「岸辺の旅」がある視点部門で正式上映!
黒沢清監督、深津絵里、浅野忠信が感激!
ここカンヌで今モテモテの監督は、是枝裕和、三池崇史、園子温、河瀬直美、それに黒沢清だろうか。その黒沢監督の「岸辺の旅」が今回、ある視点部門で正式上映されたのが5月17日の夜。終映後に5分余りのスタンディング・オーベーションを受けた黒沢監督と主演コンビの深津絵里と浅野忠信。『(スタンディング・オーベーションは)お決まりのことだから、いつ切り上げるか、タイミングを見計らっていました』と少々恥じらいを持って語った黒沢監督。ロビーにも多くのファンが待っていて、拍手をもらって三人ともより感激を深くしたようだ。

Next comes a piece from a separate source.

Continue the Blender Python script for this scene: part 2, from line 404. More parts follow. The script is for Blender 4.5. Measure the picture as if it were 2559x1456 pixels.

黒沢監督にとっては「トウキョウソナタ」以来7年ぶり。浅野忠信にとっては同じ黒沢作品「アカルイミライ」から12年ぶり。そして深津絵里にとっては初めてのカンヌだ。
『ここに呼ばれただけで名誉と思っている。カンヌも大胆に選んでくれるなあ。死者の話でわかりにくいと思ったのに』と黒沢監督。『僕の作品を待ち望んでいてくれるファンがいることがうれしい』と感激気味。
深津は『映画にあふれたカンヌで刺激を受けて楽しんでいます。映画はとても豊かな文化で、それに関わることができて幸せ』と語れば、浅野は『この映画に描かれていた素晴らしい愛のかたちが観客たちに伝わったのがうれしい。僕の役は言わば幽霊で、「アカルイミライ」のような感じで演じればいいんだと自分なりに思って演じたのがよかった』と撮影当時を振り返る。すると深津も『黒沢監督とは初めてでしたが、撮影現場で監督がふっと出すアイデアが素晴らしくて、毎日が貴重な経験でした。自分で言ってなんですが、女性をとても輝かせてくれる監督だと思う』と話す。
なおこの「岸辺の旅」は、海へ出て死んだ夫が3年後に突然現れ、その夫に誘われて思い出の地を旅する妻の物語で、10月1日よりテアトル新宿ほかでロードショーされる。